As with anything coming out of the mouth of Sarah Palin, the concept seems to be a little fuzzy and in the best Bartonesque fashion, the facts few and far between.

“The crowning achievement of their church of big government,” is Obamacare, and the Republicans she said, despite making themselves guilty of sedition, just didn’t do enough to stop it. It is hardly surprising coming from somebody who thinks we all ought to be forced to become Christian for Christmas that nothing short of armed insurrection is waving “the white flag of surrender.”

You know by now that Palin loves to hear herself talk so she never resists an opportunity to publicize her ignorance. Her appearance gave her the opportunity to say she is concerned about the U.S. owing China $1.3 trillion, claiming that “It’s going to be like slavery when that note is due,” but she did not tell the crowd, probably because she doesn’t understand economics, that the money in question keeps not only interest rates low in this country, but tax rates as well, and isn’t Palin supposed to love lower taxes?

As Rick Newman at US News wrote last year in response to Romney’s complaints about the China debt,

China is an easy bogeyman for U.S. politicians, because it’s an ocean away and it’s still run by the Communist Party.
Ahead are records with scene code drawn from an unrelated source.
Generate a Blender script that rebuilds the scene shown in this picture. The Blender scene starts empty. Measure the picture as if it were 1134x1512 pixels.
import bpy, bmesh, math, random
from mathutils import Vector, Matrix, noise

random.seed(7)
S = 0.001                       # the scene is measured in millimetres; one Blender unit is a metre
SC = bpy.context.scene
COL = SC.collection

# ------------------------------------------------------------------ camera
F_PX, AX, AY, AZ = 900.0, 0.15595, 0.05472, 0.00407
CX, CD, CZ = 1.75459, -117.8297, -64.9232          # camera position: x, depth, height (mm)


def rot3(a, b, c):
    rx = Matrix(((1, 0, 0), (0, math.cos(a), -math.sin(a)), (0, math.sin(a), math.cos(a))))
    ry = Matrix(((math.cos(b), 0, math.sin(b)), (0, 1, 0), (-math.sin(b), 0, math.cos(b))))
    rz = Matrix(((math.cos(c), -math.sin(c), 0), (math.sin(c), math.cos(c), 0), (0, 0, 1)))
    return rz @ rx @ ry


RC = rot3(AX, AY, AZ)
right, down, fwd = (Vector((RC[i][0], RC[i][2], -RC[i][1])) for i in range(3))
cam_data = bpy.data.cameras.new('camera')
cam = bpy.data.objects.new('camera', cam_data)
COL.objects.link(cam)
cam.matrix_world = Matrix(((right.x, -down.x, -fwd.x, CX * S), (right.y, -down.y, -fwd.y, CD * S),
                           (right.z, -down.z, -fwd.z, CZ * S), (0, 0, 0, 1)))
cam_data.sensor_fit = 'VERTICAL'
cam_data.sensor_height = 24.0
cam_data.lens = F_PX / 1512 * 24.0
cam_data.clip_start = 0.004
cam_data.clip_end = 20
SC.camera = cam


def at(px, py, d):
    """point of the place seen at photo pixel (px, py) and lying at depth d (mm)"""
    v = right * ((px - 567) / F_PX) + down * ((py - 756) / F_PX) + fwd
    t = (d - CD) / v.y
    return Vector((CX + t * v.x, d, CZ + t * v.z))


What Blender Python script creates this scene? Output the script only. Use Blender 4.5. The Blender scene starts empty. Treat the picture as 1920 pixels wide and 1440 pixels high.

But the economic threat posed by China is routinely exaggerated. Investors in China do hold about $1.2 trillion in U.S. government debt, but that’s only about 7.3 percent of all U.S. debt, and 10.3 percent of debt held by the public. (Government agencies such as the Federal Reserve hold about $5 trillion of America’s $16 trillion in total debt.) Japan holds nearly as much U.S. debt as China does, but nobody ever complains about Americans being in hock to the Japanese.

Why isn’t Palin angry at Japan?

A better question would be to ask why Sarah Palin isn’t honest, but there the answer is easy. ‘Tis the season to be fleeced, she has a book to sell, and besides, what grifter ever profits by honesty?